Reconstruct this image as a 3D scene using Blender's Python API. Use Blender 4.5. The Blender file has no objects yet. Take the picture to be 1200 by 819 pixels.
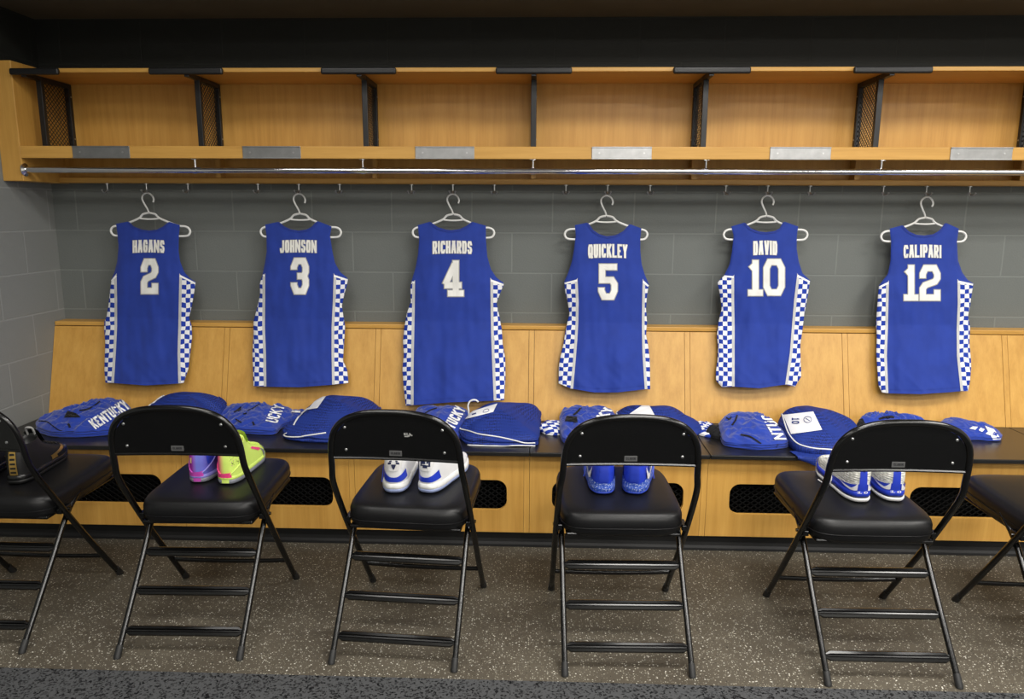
import bpy, bmesh, math, random
from mathutils import Vector, Matrix, noise
random.seed(4)
SC = bpy.context.scene
COL = SC.collection
PI = math.pi

# ------------------------------------------------------------------ camera model
F, PITCH, YAW, ROLL, CH = 868.192, math.radians(10.3963), math.radians(1.9295), math.radians(.2625), 1.4679

def ray(x, y):
    u = (x - 600) / F; w = (y - 409.5) / F
    c, s = math.cos(ROLL), math.sin(ROLL)
    u, w = u * c + w * s, -u * s + w * c
    yy = math.cos(PITCH) - w * math.sin(PITCH)
    zz = -math.sin(PITCH) - w * math.cos(PITCH)
    cb, sb = math.cos(YAW), math.sin(YAW)
    return Vector((u * cb - yy * sb, u * sb + yy * cb, zz))

def at_y(x, y, Y):
    r = ray(x, y); r = r * (Y / r.y); r.z += CH; return r

def at_z(x, y, Z):
    r = ray(x, y); r = r * ((Z - CH) / r.z); r.z += CH; return r

cam_d = bpy.data.cameras.new('camera'); cam = bpy.data.objects.new('camera', cam_d); COL.objects.link(cam)
fw = ray(600, 409.5).normalized(); rt = (ray(700, 409.5) - ray(600, 409.5)).normalized(); up = rt.cross(fw)
m = Matrix((rt, up, -fw)).transposed().to_4x4(); m.translation = (0, 0, CH); cam.matrix_world = m
cam_d.sensor_width = 36; cam_d.lens = F / 1200 * 36; cam_d.clip_start = .05
SC.camera = cam

# ------------------------------------------------------------------ materials
def srgb(r, g, b):
    f = lambda c: (c / 255 / 12.92) if c <= 10 else ((c / 255 + .055) / 1.055) ** 2.4
    return (f(r), f(g), f(b), 1)

class NT:
    def __init__(s, name, rough=.5, metal=0, spec=.5):
        s.m = bpy.data.materials.new(name); s.m.use_nodes = True
        s.t = s.m.node_tree; s.b = s.t.nodes['Principled BSDF']
        s.b.inputs['Roughness'].default_value = rough; s.b.inputs['Metallic'].default_value = metal
        s.b.inputs['Specular IOR Level'].default_value = spec
    def n(s, typ, **k):
        nd = s.t.nodes.new(typ)
        for a, v in k.items():
            if a.startswith('i_'): nd.inputs[a[2:].replace('_', ' ')].default_value = v
            else: setattr(nd, a, v)
        return nd
    def l(s, a, b): s.t.links.new(a, b)
    def co(s, scale=(1, 1, 1), loc=(0, 0, 0), kind='Object', rot=(0, 0, 0)):
        tc = s.n('ShaderNodeTexCoord'); mp = s.n('ShaderNodeMapping')
        mp.inputs['Scale'].default_value = scale; mp.inputs['Location'].default_value = loc; mp.inputs['Rotation'].default_value = rot
        s.l(tc.outputs[kind], mp.inputs['Vector']); return mp.outputs['Vector']
    def noise(s, vec, scale=5, detail=3, rough=.5):
        nd = s.n('ShaderNodeTexNoise'); nd.inputs['Scale'].default_value = scale; nd.inputs['Detail'].default_value = detail
        nd.inputs['Roughness'].default_value = rough; s.l(vec, nd.inputs['Vector']); return nd.outputs['Fac']
    def ramp(s, fac, stops):
        r = s.n('ShaderNodeValToRGB'); e = r.color_ramp.elements
        while len(e) < len(stops): e.new(.5)
        for k, (p, c) in enumerate(stops): e[k].position = p; e[k].color = c
        s.l(fac, r.inputs['Fac']); return r.outputs['Color']
    def bump(s, h, strength=.2, dist=.002):
        b = s.n('ShaderNodeBump'); b.inputs['Strength'].default_value = strength; b.inputs['Distance'].default_value = dist
        s.l(h, b.inputs['Height']); s.l(b.outputs['Normal'], s.b.inputs['Normal']); return b
    def base(s, c):
        if isinstance(c, tuple): s.b.inputs['Base Color'].default_value = c
        else: s.l(c, s.b.inputs['Base Color'])

M = {}
def plain(name, c, rough=.5, metal=0, var=.08, scale=30, bump=0, spec=.5):
    t = NT(name, rough, metal, spec); f = t.noise(t.co(), scale, 4)
    lo = tuple(x * (1 - var) for x in c[:3]) + (1,); hi = tuple(min(1, x * (1 + var)) for x in c[:3]) + (1,)
    t.base(t.ramp(f, [(.3, lo), (.7, hi)]))
    if bump: t.bump(t.noise(t.co(), scale * 6, 3), bump, .001)
    M[name] = t.m; return t

def wood(name, grain, tone=1.0):
    t = NT(name, .38, 0, .45)
    sc = (14, 14, .9) if grain == 'z' else (.9, 14, 14)
    v = t.co(sc, kind='Object')
    n1 = t.noise(v, 2.2, 5, .6)
    sc2 = (90, 90, 3) if grain == 'z' else (3, 90, 90)
    n2 = t.noise(t.co(sc2), 2, 3, .6)
    mx = t.n('ShaderNodeMath', operation='MULTIPLY_ADD'); t.l(n2, mx.inputs[0]); mx.inputs[1].default_value = .35; t.l(n1, mx.inputs[2])
    a, b, c = (.46, .235, .045), (.54, .290, .062), (.60, .335, .078)
    k = lambda q: tuple(x * tone for x in q) + (1,)
    t.base(t.ramp(mx.outputs[0], [(.42, k(a)), (.66, k(b)), (.9, k(c))]))
    t.bump(n2, .05, .001); M[name] = t.m
wood('wood_vertical', 'z'); wood('wood_horizontal', 'x')

def blocks(name, axes, off, paint):
    t = NT(name, .62, 0, .3)
    g = t.n('ShaderNodeNewGeometry'); sp = t.n('ShaderNodeSeparateXYZ'); t.l(g.outputs['Position'], sp.inputs[0])
    cb = t.n('ShaderNodeCombineXYZ')
    for k, (ax, o) in enumerate(zip(axes, off)):
        ad = t.n('ShaderNodeMath', operation='SUBTRACT'); t.l(sp.outputs[ax], ad.inputs[0]); ad.inputs[1].default_value = o
        t.l(ad.outputs[0], cb.inputs[k])
    br = t.n('ShaderNodeTexBrick'); br.offset = .5; br.squash = 1
    for i, v in (('Scale', 1), ('Mortar Size', .0042), ('Mortar Smooth', .35), ('Bias', 0), ('Brick Width', .4064), ('Row Height', .2032)):
        br.inputs[i].default_value = v
    br.inputs['Color1'].default_value = paint; br.inputs['Color2'].default_value = tuple(x * .95 for x in paint[:3]) + (1,)
    br.inputs['Mortar'].default_value = tuple(x * 1.25 for x in paint[:3]) + (1,)
    t.l(cb.outputs[0], br.inputs['Vector']); t.base(br.outputs['Color'])
    nz = t.noise(t.co(), 120, 5, .7)
    ma = t.n('ShaderNodeMath', operation='MULTIPLY_ADD'); t.l(br.outputs['Fac'], ma.inputs[0]); ma.inputs[1].default_value = -1.2; t.l(nz, ma.inputs[2])
    t.bump(ma.outputs[0], .45, .003); M[name] = t.m
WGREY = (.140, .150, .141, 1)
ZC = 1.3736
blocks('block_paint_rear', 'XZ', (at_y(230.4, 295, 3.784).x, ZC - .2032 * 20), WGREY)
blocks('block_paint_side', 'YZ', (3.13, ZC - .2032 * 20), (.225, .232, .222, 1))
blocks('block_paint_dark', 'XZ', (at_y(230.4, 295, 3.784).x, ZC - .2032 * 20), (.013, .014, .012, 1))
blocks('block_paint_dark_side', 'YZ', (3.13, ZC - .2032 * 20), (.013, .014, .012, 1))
plain('soffit_paint', (.11, .095, .07, 1), .8, scale=6)
plain('room_paint', (.42, .42, .40, 1), .8, scale=6)
plain('ceiling_paint', (.55, .54, .52, 1), .85, scale=6)

def rubber_floor():
    t = NT('speckled_rubber', .55, 0, .35)
    v = t.co((1, 1, 1))
    base = t.ramp(t.noise(v, 3.5, 5), [(.3, (.058, .049, .036, 1)), (.7, (.084, .073, .054, 1))])
    cur = base
    for sc, th, colr in ((125, .30, (.36, .34, .28, 1)), (85, .20, (.58, .56, .50, 1)), (100, .22, (.02, .018, .014, 1)), (210, .30, (.26, .24, .19, 1))):
        vo = t.n('ShaderNodeTexVoronoi'); vo.inputs['Scale'].default_value = sc; t.l(v, vo.inputs['Vector'])
        wn = t.n('ShaderNodeSeparateColor'); t.l(vo.outputs['Color'], wn.inputs[0])
        sel = t.n('ShaderNodeMath', operation='GREATER_THAN'); t.l(wn.outputs[0], sel.inputs[0]); sel.inputs[1].default_value = .72
        ls = t.n('ShaderNodeMath', operation='LESS_THAN'); t.l(vo.outputs['Distance'], ls.inputs[0]); ls.inputs[1].default_value = th
        mu = t.n('ShaderNodeMath', operation='MULTIPLY'); t.l(sel.outputs[0], mu.inputs[0]); t.l(ls.outputs[0], mu.inputs[1])
        mx = t.n('ShaderNodeMix', data_type='RGBA'); t.l(mu.outputs[0], mx.inputs[0]); t.l(cur, mx.inputs[6]); mx.inputs[7].default_value = colr
        cur = mx.outputs[2]
    t.base(cur); t.bump(t.noise(v, 220, 3), .12, .001); M['speckled_rubber'] = t.m
rubber_floor()
def carpet():
    t = NT('carpet_pile', .95, 0, .1)
    v = t.co()
    f = t.noise(v, 260, 4, .8)
    vo = t.n('ShaderNodeTexVoronoi'); vo.inputs['Scale'].default_value = 165; t.l(v, vo.inputs['Vector'])
    sp = t.n('ShaderNodeSeparateColor'); t.l(vo.outputs['Color'], sp.inputs[0])
    ad = t.n('ShaderNodeMath', operation='ADD'); t.l(f, ad.inputs[0]); t.l(sp.outputs[0], ad.inputs[1])
    t.base(t.ramp(ad.outputs[0], [(.55, (.005, .005, .006, 1)), (1.3, (.085, .087, .09, 1))]))
    t.bump(ad.outputs[0], .9, .006); M['carpet_pile'] = t.m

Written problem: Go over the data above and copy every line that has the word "scene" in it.

Task result:
Reconstruct this image as a 3D scene using Blender's Python API. Use Blender 4.5. The Blender file has no objects yet. Take the picture to be 1200 by 819 pixels.
SC = bpy.context.scene